The consortium advocating digital financial reporting has exposed for public comment guidance and  proposed voluntary validation rules that would help companies improve the quality of the data they submit in XBRL.

The Data Quality Committee of XBRL US is developing guidance and validation rules that can prevent or detect inconsistencies or errors in XBRL data filed with the Securities and Exchange Commission. The committee is looking for ways to improve data quality so as to help make the data submitted through XBRL more useful for analysis.

The committee approved validation rules in November that help detect errors related to element values, context dates, blog tag dates, negative values, document period end data, and others. Those helped decrease errors by more than 60 percent in the first quarter compared with the same quarter a year earlier, says Mike Starr, committee chair who is a vice president at Workiva. “There was a big impact in having those rules available,” he says.  

The newest set of proposed validation rules help identify where an axis has an inappropriate member, and they help zero in on more specific problems with negative and positive values. They can point out when a deprecated, or retired, element is used inappropriately in a filing, and they call out other more specific problems with axes and members.

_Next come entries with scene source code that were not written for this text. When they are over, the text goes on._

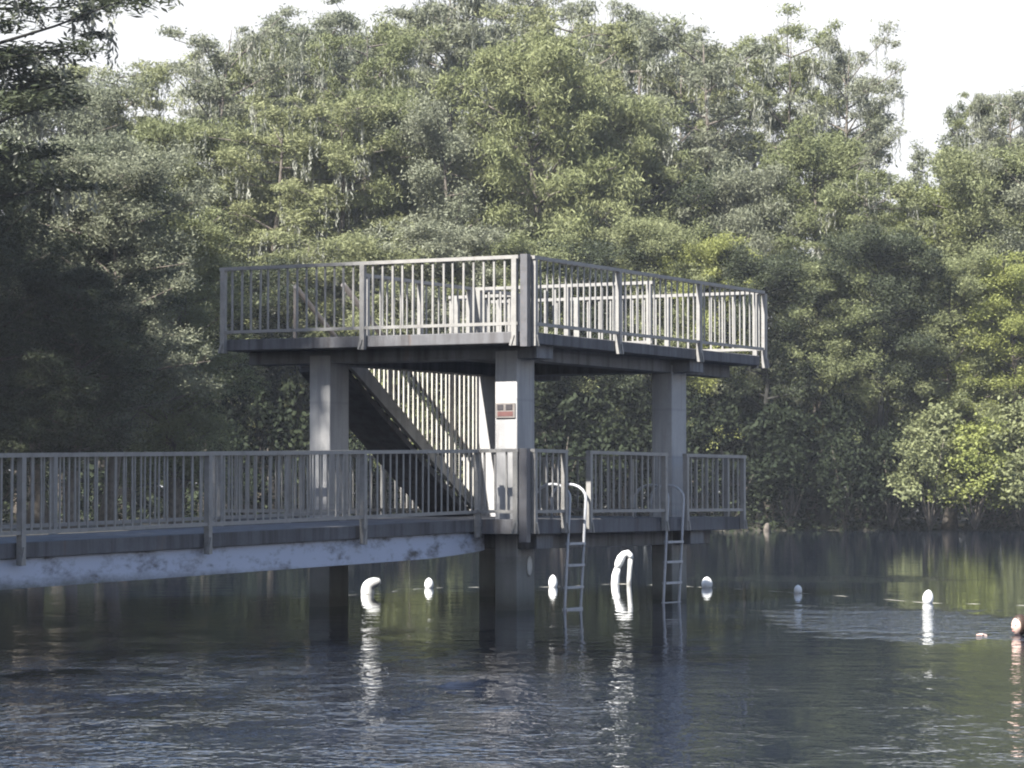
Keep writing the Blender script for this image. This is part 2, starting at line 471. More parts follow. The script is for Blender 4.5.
# ------------------------------------------------------------------ float line
def eggfloat(px, py_top, py_bot, wpx, label, tilt=0, lean=0):
    g = water_at(px, py_bot); sc = g.y / FPX
    h = (py_bot - py_top) * sc; r = wpx * sc / 2
    m = MB(); prof = []
    for i in range(13):
        a = -math.pi / 2 + math.pi * i / 12
        rr = math.cos(a) * (1 - .10 * math.sin(a)); prof.append((max(.004, rr * r), math.sin(a) * h * .62))
    prof[-1] = (r * .12, prof[-1][1] + r * .03)
    rot = Matrix.Rotation(tilt, 3, 'Y')
    m.lathe(prof, (0, 0, 0), 18, rot)
    m.v = [v + Vector((g.x, g.y, h * .38)) for v in m.v]
    o = m.build('buoy', M['white']); tag(o, label, 'buoy', 'white floats along the swim rope')
    return o, g
pts = []
def curled(px, ytop, ybot):
    g = water_at(px, ybot); s = g.y / FPX
    m = MB(); P = []
    # a bulky float lying over, its neck bent to the right
    path = [(-5, -6), (-6, 4), (-4.5, 9), (0, 11.5), (5, 12.2), (8, 12.8)]
    rad = [6.6, 7, 6.6, 5.6, 4.4, 2.4]
    for (x, z) in path: P.append(g + Vector((x * s, 0, z * s)))
    m.tube(P, [r * s for r in rad], 16)
    o = m.build('buoy', M['white'])
    sub = o.modifiers.new('sub', 'SUBSURF'); sub.levels = 1; sub.render_levels = 2
    tag(o, 'large white bulky float with bent neck under the footbridge end', 'buoy', 'white floats along the swim rope')
    return g
pts.append(curled(373, 577, 594))
for a in ((429, 578, 588, 9, 'small white float just left of the front column base, under the bridge end'),
          (553, 575, 587, 9, 'upright white float just left of the nearer ladder'),):
    pts.append(eggfloat(*a)[1])
ga = water_at(622, 580)
ga.y = 56.; ga.x = (622 - 512) / FPX * 56
arch = empty('arched_float', ga); tag(arch, 'tall white foam tube bent into an arch above the water between the ladders', 'arched float')
s_ = 56 / FPX
def A(x, y): return ga + Vector(((x - 622) * s_, 0, (582 - y) * s_))
MB().tube([A(614.5, 590), A(615, 581), A(615.6, 573), A(617.2, 566.5)], [4.0 * s_, 4.2 * s_, 4.0 * s_, 3.2 * s_], 12).build('lower_tube', M['white'], arch)
MB().tube([A(617.0, 566.5), A(618.5, 562), A(621, 556), A(624, 552.4), A(627.5, 551.4), A(630, 553.5), A(631, 557)], [3.0 * s_, 4.2 * s_, 4.4 * s_, 3.6 * s_, 3.4 * s_, 3.0 * s_, 2.3 * s_], 12).build('bent_tube', M['white'], arch)
MB().tube([A(630.2, 557), A(629.8, 566), A(629, 576), A(628.5, 588)], [2.4 * s_, 2.5 * s_, 2.5 * s_, 2.5 * s_], 10).build('shade_grey_leg', M['grey'], arch)
pts.append(ga.copy())
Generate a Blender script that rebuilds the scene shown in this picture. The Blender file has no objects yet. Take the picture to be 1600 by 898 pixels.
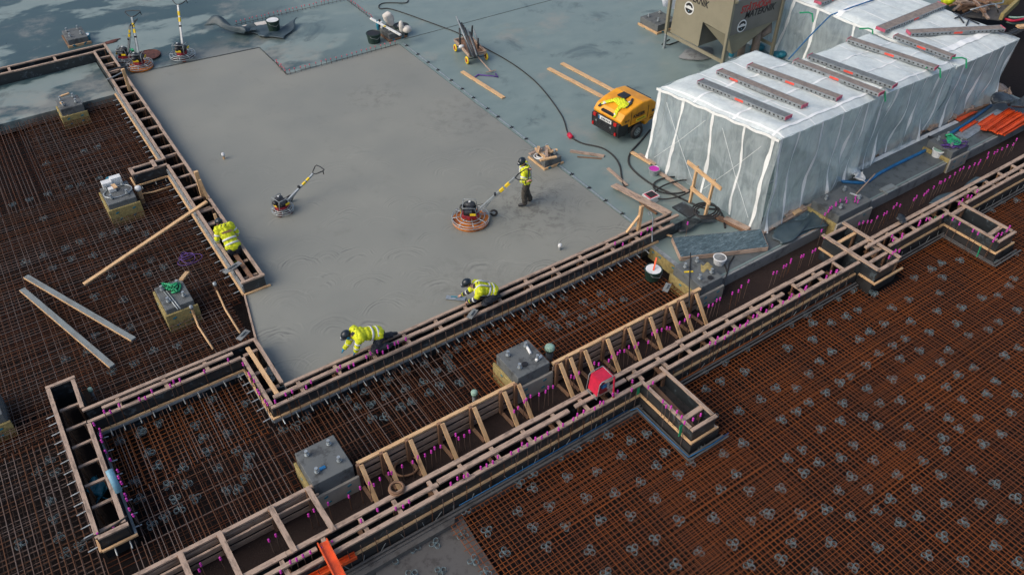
import bpy, bmesh, math, random
import numpy as np
from mathutils import Vector, Matrix
random.seed(7)
rad = math.radians
S = bpy.context.scene
COL = S.collection

# ------------------------------------------------------------------ camera, sky, sun, exposure
CAM_H, YAW, PITCH, F = 15.8, rad(55.931), rad(41.5306), 1264.8      # lens as a focal length in 1600 px
cf = Vector((math.cos(PITCH)*math.cos(YAW), math.cos(PITCH)*math.sin(YAW), -math.sin(PITCH)))
cr = Vector((math.sin(YAW), -math.cos(YAW), 0.0))
cu = cr.cross(cf)
cam = bpy.data.objects.new('camera', bpy.data.cameras.new('camera'))
COL.objects.link(cam)
cam.data.sensor_width = 36.0
cam.data.lens = 36.0 * F / 1600.0
cam.data.clip_end = 600.0
cam.matrix_world = Matrix(((cr.x, cu.x, -cf.x, 0), (cr.y, cu.y, -cf.y, 0), (cr.z, cu.z, -cf.z, CAM_H), (0, 0, 0, 1)))
S.camera = cam

SUN_DIR = Vector((-0.78, 0.10, 0.72)).normalized()
W = bpy.data.worlds.new('World'); S.world = W; W.use_nodes = True
nt = W.node_tree; nt.nodes.clear()
sky = nt.nodes.new('ShaderNodeTexSky'); sky.sky_type = 'NISHITA'; sky.sun_disc = False
sky.sun_elevation = math.asin(SUN_DIR.z); sky.sun_rotation = math.atan2(SUN_DIR.x, SUN_DIR.y)
sky.air_density = 1.0; sky.dust_density = 3.5; sky.ozone_density = 1.0
bg = nt.nodes.new('ShaderNodeBackground'); bg.inputs['Strength'].default_value = 0.115
wo = nt.nodes.new('ShaderNodeOutputWorld')
nt.links.new(sky.outputs[0], bg.inputs[0]); nt.links.new(bg.outputs[0], wo.inputs[0])
sd = bpy.data.lights.new('sun', 'SUN'); sd.energy = 0.9; sd.angle = rad(48); sd.color = (1.0, 0.93, 0.84)
sun = bpy.data.objects.new('sun', sd); COL.objects.link(sun)
sun.rotation_euler = (-SUN_DIR).to_track_quat('-Z', 'Y').to_euler()
S.view_settings.view_transform = 'Standard'; S.view_settings.look = 'None'
S.view_settings.exposure = 0.64; S.view_settings.gamma = 1.0
S.view_settings.use_curve_mapping = False
S.cycles.max_bounces = 6; S.cycles.transparent_max_bounces = 12
S.cycles.use_adaptive_sampling = True

def P(u, v, z=0.0):
    """world point at height z seen at survey pixel (u, v) of the 1600 x 898 photo"""
    d = cf*F + cr*(u-800) - cu*(v-449)
    t = (z-CAM_H)/d.z
    return Vector((d.x*t, d.y*t, z))
def PY(u, v, y):
    d = cf*F + cr*(u-800) - cu*(v-449); t = y/d.y
    return Vector((d.x*t, y, CAM_H+d.z*t))
def PX(u, v, x):
    d = cf*F + cr*(u-800) - cu*(v-449); t = x/d.x
    return Vector((x, d.y*t, CAM_H+d.z*t))

# ------------------------------------------------------------------ materials
def srgb(r, g, b):
    f = lambda c: c/12.92 if c <= 0.04045 else ((c+0.055)/1.055)**2.4
    return (f(r/255), f(g/255), f(b/255), 1.0)
class NT:
    def __init__(s, name):
        s.m = bpy.data.materials.new(name); s.m.use_nodes = True
        s.t = s.m.node_tree; s.t.nodes.clear()
        s.out = s.n('ShaderNodeOutputMaterial'); s.b = s.n('ShaderNodeBsdfPrincipled')
        s.l(s.b.outputs[0], s.out.inputs[0])
    def n(s, typ, **k):
        nd = s.t.nodes.new(typ)
        for a, v in k.items():
            if a in nd.inputs: nd.inputs[a].default_value = v
            else: setattr(nd, a, v)
        return nd
    def l(s, a, b): s.t.links.new(a, b)
    def pos(s): return s.n('ShaderNodeNewGeometry').outputs['Position']
    def co(s, kind='Object'): return s.n('ShaderNodeTexCoord').outputs[kind]
    def map(s, src, scale=(1, 1, 1), rot=(0, 0, 0)):
        mp = s.n('ShaderNodeMapping'); mp.inputs['Scale'].default_value = scale; mp.inputs['Rotation'].default_value = rot
        s.l(src, mp.inputs[0]); return mp.outputs[0]
    def noise(s, src, scale, detail=4.0, rough=0.55, dist=0.0):
        nd = s.n('ShaderNodeTexNoise'); nd.inputs['Scale'].default_value = scale; nd.inputs['Detail'].default_value = detail
        nd.inputs['Roughness'].default_value = rough; nd.inputs['Distortion'].default_value = dist
        s.l(src, nd.inputs['Vector']); return nd.outputs['Fac']
    def ramp(s, src, stops):
        r = s.n('ShaderNodeValToRGB'); e = r.color_ramp.elements
        while len(e) < len(stops): e.new(0.5)
        for i, (p, c) in enumerate(stops):
            e[i].position = p; e[i].color = c if len(c) == 4 else (*c, 1)
        s.l(src, r.inputs[0]); return r.outputs[0]
    def mix(s, fac, a, b, mode='MIX'):
        m = s.n('ShaderNodeMix'); m.data_type = 'RGBA'; m.blend_type = mode
        for sk, v in ((m.inputs[0], fac), (m.inputs[6], a), (m.inputs[7], b)):
            if hasattr(v, 'is_output'): s.l(v, sk)
            elif isinstance(v, (int, float)): sk.default_value = v
            else: sk.default_value = v if len(v) == 4 else (*v, 1)
        return m.outputs[2]
    def math(s, op, a, b=0.0, c=0.0):
        m = s.n('ShaderNodeMath'); m.operation = op
        for i, v in enumerate((a, b, c)):
            if hasattr(v, 'is_output'): s.l(v, m.inputs[i])
            else: m.inputs[i].default_value = v
        return m.outputs[0]
    def rng(s, src, a, b, c=0.0, d=1.0):
        m = s.n('ShaderNodeMapRange'); m.interpolation_type = 'SMOOTHSTEP'
        for i, v in enumerate((a, b, c, d)): m.inputs[i+1].default_value = v
        s.l(src, m.inputs[0]); return m.outputs[0]
    def bump(s, h, strength=0.3, dist=0.02):
        b = s.n('ShaderNodeBump'); b.inputs['Strength'].default_value = strength; b.inputs['Distance'].default_value = dist
        s.l(h, b.inputs['Height']); s.l(b.outputs[0], s.b.inputs['Normal'])
    def col(s, c):
        if hasattr(c, 'is_output'): s.l(c, s.b.inputs['Base Color'])
        else: s.b.inputs['Base Color'].default_value = c if len(c) == 4 else (*c, 1)
    def rough(s, r):
        if hasattr(r, 'is_output'): s.l(r, s.b.inputs['Roughness'])
        else: s.b.inputs['Roughness'].default_value = r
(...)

XBRL US says an analysis by the committee shows use of the proposed rules would have identified potential errors in more than 800,000 data points submitted to the SEC in the last year. 

The committee is not a regulatory body, so its rules are not compulsory for public companies. However, the committee’s members represent software providers, data aggregators, institutional investors, the accounting profession and academia, who are living on the front lines of XBRL use and trying to make it more useful by improving the quality of data. The committee is asking those in the XBRL community to review the proposed validation rules and answer questions about whether they are useful, how they might be revised, and how the revision suggested might make data even more usable or reliable.

Comments will be accepted through August, the committee says, and will be evaluated for incorporation into the final rules. Those will be made freely available and will be contributed to the open-source Arelle XBRL platform, XBRL US says. Developers can download the open-source code to incorporate into their own software, if they wish, enabling use as a reference implementation against their software and to provide feedback.

Depending on feedback, the committee may extend the comment period, says Starr, but the goal is to assure the rules will be ready for use by the first quarter of 2017, he says. “In terms of when they likely will be publicly available, that’s October or November, in plenty of time to make the necessary changes as a result of having those rules to detect errors,” he says.